Wednesday, June 24, 2009

Housing group adjusts with market

Some buyers opt for market rates

Express Staff Writer

Back in October, Veronique Forgeat, a languages teacher at The Community School, moved into a home in the Scott Building in Ketchum. The North Valley is the location for much of the valley’s affordable housing stock. Photo by Willy Cook

Even though the Blaine County Housing Authority lost 160 qualified applicants to the recession, Ketchum Mayor Randy Hall says the organization's role in the community should not be underestimated.

"The housing authority plays a vital role in our community," said Hall, who owns one of the authority's deed-restricted units in Ketchum. "The people who live in these homes are essential to the fabric of our community."

Yet the decision to stay in the housing authority system or take advantage of a buyer's real estate market is largely a matter of resources. Stable employment can make the difference.

The housing authority has 10 deed-restricted units, ranging in price from $45,000 to $371,000, available in the Wood River Valley. Despite efforts by the authority's staff to get buyers into the units, only one is under contract.

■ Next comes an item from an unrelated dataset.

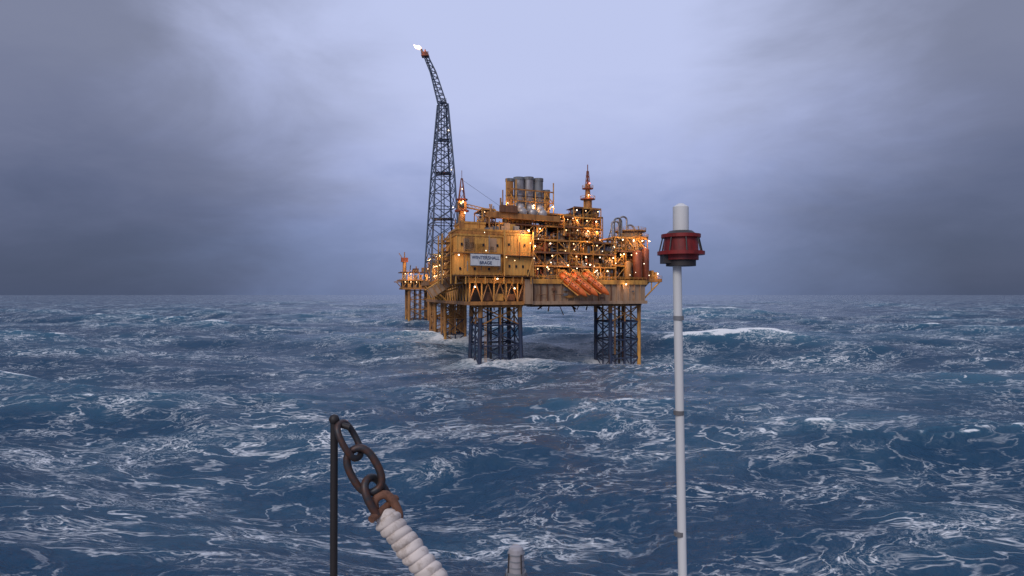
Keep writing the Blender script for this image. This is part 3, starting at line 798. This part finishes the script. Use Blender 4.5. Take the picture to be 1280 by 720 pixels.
for i in range(nL):
    t = i/(nL-1); c = p0*(1-t)**2+p1*2*t*(1-t)+p2*t*t
    tg = ((p1-p0)*(1-t)+(p2-p1)*t).normalized(); x = tg.cross(Vector((0, 1, 0))).normalized(); y = tg.cross(x)
    Ls = t*(p2-p0).length
    for j in range(nA):
        a = 2*math.pi*j/nA; q = (Ls/.031+a/(2*math.pi)) % 1
        rr = .035+.0075*math.sqrt(max(0, 1-(2*q-1)**2))+.0018*math.sin(Ls*55+a*2)+.001*math.sin(Ls*170+a*3)
        rr *= min(1, .55+Ls/.03*.45)
        vs.append(c+x*math.cos(a)*rr+y*math.sin(a)*rr)
for i in range(nL-1):
    for j in range(nA):
        k = (j+1) % nA; fs.append((i*nA+j, i*nA+k, (i+1)*nA+k, (i+1)*nA+j))
fs.append(tuple(range(nA)))
me = bpy.data.meshes.new("served_rope"); me.from_pydata(vs, [], fs); me.materials.append(ropem); me.polygons.foreach_set("use_smooth", [True]*len(fs))
o = bpy.data.objects.new("served_rope", me); scene.collection.objects.link(o); o.parent = lash
dv = empty("stanchion")
dp = Part("post", dv, Wc)
pt = F(424, 528)
dp.tube((pt.x-.015, 2.0, 22), (pt.x-.015, 2.0, pt.z+.01), .012, 'dark', 16); dp.sphere((pt.x-.015, 2.0, pt.z+.01), .018, 'dark')
dp.tube((pt.x-.015, 2, pt.z), (pt.x+.035, 2, pt.z-.015), .010, 'dark', 10)
dp.build()

# deck lantern
M['lens'] = paint("lantern_lens", (.42, .40, .42), (.25, .22, .22), 20, rough=.2, amount=.3, streak=False)
dl = empty("deck_lantern"); q = Part("lantern", dl, Wc)
x0, y0 = .026, 4.0
q.tube((x0, y0, 22), (x0, y0, 24.10), .05, 'grey', 20)
q.tube((x0, y0, 24.10), (x0, y0, 24.19), .074, 'dark', 24); q.tube((x0, y0, 24.19), (x0, y0, 24.22), .066, 'grey', 24)
prof = [(24.22, .052), (24.26, .053), (24.30, .052), (24.34, .05), (24.362, .045), (24.375, .032), (24.38, .012)]
for (za, ra), (zb, rb) in zip(prof[:-1], prof[1:]): q.tube((x0, y0, za), (x0, y0, zb), ra, 'lens', 28, r2=rb)
for z in (24.25, 24.29, 24.33): q.tube((x0, y0, z), (x0, y0, z+.006), .056, 'grey', 28)
for i in range(4):
    t = i*math.pi/2+.6; q.tube((x0+math.cos(t)*.063, y0+math.sin(t)*.063, 24.2), (x0+math.cos(t)*.056, y0+math.sin(t)*.056, 24.34), .004, 'dark', 6)
q.build()

# white mast with red navigation light
ms = empty("navigation_light_mast"); q = Part("mast", ms, Wc)
mx, my = 1.97, 7.2
M['navred'] = paint("red_paint", (.26, .018, .015), (.07, .01, .01), 8, rough=.45, amount=.45)
q.tube((mx+.02, my, 22), (mx-.045, my, 26.36), .05, 'white', 28, r2=.05)
for z in (23.2, 24.6, 25.7): q.tube((mx-.03, my, z), (mx-.03, my, z+.05), .06, 'grey', 24)
q.tube((mx, my, 26.33), (mx, my, 26.40), .17, 'dark', 24); q.box(mx-.22, mx-.12, my-.1, my+.1, 26.36, 26.46, 'dark')
q.tube((mx, my, 26.40), (mx, my, 26.46), .20, 'navred', 24); q.tube((mx, my, 26.46), (mx, my, 26.50), .27, 'navred', 28)
q.tube((mx, my, 26.50), (mx, my, 26.66), .20, 'navred', 28, r2=.19); q.tube((mx, my, 26.66), (mx, my, 26.70), .225, 'navred', 28); q.tube((mx, my, 26.70), (mx, my, 26.74), .18, 'dark', 28, r2=.13)
q.tube((mx, my, 26.74), (mx, my, 27.02), .09, 'white', 24); q.tube((mx, my, 27.02), (mx, my, 27.06), .09, 'white', 24, r2=.03)
for i in range(8):
    t = i*math.pi/4; q.tube((mx+math.cos(t)*.25, my+math.sin(t)*.25, 26.5), (mx+math.cos(t)*.21, my+math.sin(t)*.21, 26.67), .008, 'dark', 6)
q.build()

# ------------------------------------------------------------------ world
world = bpy.data.worlds.new("World"); scene.world = world; world.use_nodes = True
nt = world.node_tree; N = nt.nodes; L = nt.links; N.clear()
out = N.new("ShaderNodeOutputWorld")
sky = N.new("ShaderNodeTexSky"); sky.sky_type = 'NISHITA'; sky.sun_disc = False; sky.sun_elevation = rad(12); sky.sun_rotation = rad(200)
bgs = N.new("ShaderNodeBackground"); bgs.inputs[1].default_value = .06; L.new(sky.outputs[0], bgs.inputs[0])
tc = N.new("ShaderNodeTexCoord"); sep = N.new("ShaderNodeSeparateXYZ"); L.new(tc.outputs["Generated"], sep.inputs[0])
mp = N.new("ShaderNodeMapping"); mp.inputs["Scale"].default_value = (1, 1, 2.6); L.new(tc.outputs["Generated"], mp.inputs[0])
n1 = noise(mp.outputs[0], 2.1, 6, .55, .5); n2 = noise(mp.outputs[0], 6.5, 5, .6, .3)
el = math_('ADD', sep.outputs[2], math_('MULTIPLY', math_('SUBTRACT', n1, .5), .22))
el = math_('ADD', el, math_('MULTIPLY', math_('SUBTRACT', n2, .5), .10))
rp = N.new("ShaderNodeValToRGB"); cr_ = rp.color_ramp
L.new(el, rp.inputs[0])
stops = [(0.0, (.17, .225, .40)), (.06, (.205, .26, .46)), (.13, (.29, .35, .60)), (.21, (.42, .48, .76)), (.33, (.53, .59, .87)), (1.0, (.56, .63, .88))]
cr_.elements[0].position = 0; cr_.elements[0].color = (*stops[0][1], 1); cr_.elements[1].position = 1; cr_.elements[1].color = (*stops[-1][1], 1)
for p_, c_ in stops[1:-1]:
    e = cr_.elements.new(p_); e.color = (*c_, 1)
# darkening added to the sky colour at left and right, broken up by noise
az = math_('ABSOLUTE', math_('ADD', sep.outputs[0], -.03))
az = math_('ADD', az, math_('MULTIPLY', math_('SUBTRACT', n1, .5), .5))
dk = math_('SUBTRACT', 1.0, math_('MULTIPLY', smooth(az, .20, .56), .60))
mulc = N.new("ShaderNodeVectorMath"); mulc.operation = 'SCALE'; L.new(rp.outputs[0], mulc.inputs[0]); L.new(dk, mulc.inputs["Scale"])
bgc = N.new("ShaderNodeBackground"); bgc.inputs[1].default_value = 1.0; L.new(mulc.outputs[0], bgc.inputs[0])
mxs = N.new("ShaderNodeMixShader"); mxs.inputs[0].default_value = .96; L.new(bgs.outputs[0], mxs.inputs[1]); L.new(bgc.outputs[0], mxs.inputs[2]); L.new(mxs.outputs[0], out.inputs[0])

sl = bpy.data.lights.new("sun", 'SUN'); sl.energy = 1.4; sl.angle = rad(25); sl.color = (1, .92, .84)
so = bpy.data.objects.new("sun", sl); so.rotation_euler = (rad(52), 0, rad(-25)); scene.collection.objects.link(so)

cam = bpy.data.cameras.new("camera"); co_ = bpy.data.objects.new("camera", cam); scene.collection.objects.link(co_)
cam.lens = 21.71; cam.sensor_width = 36; cam.clip_start = .05; cam.clip_end = 80000
co_.location = (0, 0, 26); co_.rotation_euler = (rad(90)+math.atan(8/772), 0, 0)
scene.camera = co_
scene.view_settings.view_transform = 'Standard'; scene.view_settings.look = 'None'; scene.view_settings.exposure = 0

The housing authority manages 61 affordable housing units in Ketchum, 11 in Sun Valley, 17 in Hailey and three in Blaine County. By encouraging jurisdictions in the county to place affordable housing requirements on developers and by placing deed restrictions on those properties to sell units under market rate, the housing authority facilitates home buying for those in the community who would otherwise not be able to afford it.

However, buyers of affordable housing do not see the same amount of appreciation on their investment that market-rate buyers are. Deed-restricted units can appreciate at a rate of no more than 4 percent per year.

Housing authority buyers have avoided some of the problems that face many market-rate home buyers who got over-extended before the economy crashed. Several have successfully modified their home loans, but none have faced foreclosure. All have built equity on their investment.

Housing Authority Executive Administrator Kathy Grotto accepts that falling real estate prices affect the viability of deed-restricted housing, but defends the ongoing work of the housing authority.

"People can't make a big appreciation on the value of an affordable home with us, but on the other hand some people who bought a few years ago at the market rate have taken big losses. Our buyers are never required to take a loss on the home they buy. That's an important factor in this day and age," Grotto said.


After updating its database of qualified applicants for affordable housing this month, the housing authority discovered that 160 potential buyers of affordable housing no longer want or need to be on the waiting list. Grotto said that despite the recent exodus from the housing authority database, she signed up 12 new applicants during a one-month period this spring.

"We are getting new applicants all the time," she said.

The housing authority has 10 available dwellings for sale, as both income-based, deed-restricted units and "workforce" housing units, which are sold based on the net worth of the applicant.

One housing authority unit, a studio condo in Elkhorn Village in Sun Valley, is available for only $45,000, though monthly homeowner association dues cost $300 per month. The yearly earnings for a single resident buyer for the studio cannot exceed $43,000 per year.

The priciest "affordable home" in the valley is in the Scott/Northwood Building on Saddle Road in Ketchum and goes for $317,000. The owner cannot make more than $108,926 per year.

That is an easy requirement to meet in any town, but someone with that kind of cash is likely shopping around for market-rate bargains that could eventually prove to be a good investment.

Ben Flandro came to Ketchum 10 years ago and worked his way up to a senior management position at Smith Optics in Ketchum.

After four years on the Housing Authority database, and passing on one unit at Agave Place north of Hailey, Flandro opted out of the system and bought a market rate condo in west Ketchum. He said his rising salary enabled him to buy at market rate.

"I bought before the official crash, but I still think it is a better way to go than affordable housing. In most cases real estate in this valley is going to appreciate rather than depreciate. I wanted a place to live, but I also wanted a home as an investment."

But not everyone can afford a west Ketchum condo. Two of Flandro's friends, a co-worker at Smith and a local school teacher, are still in the Housing Authority database and recently purchased units in the Scott/Northwood Building in Ketchum.

"They are really stoked to live in them," he said.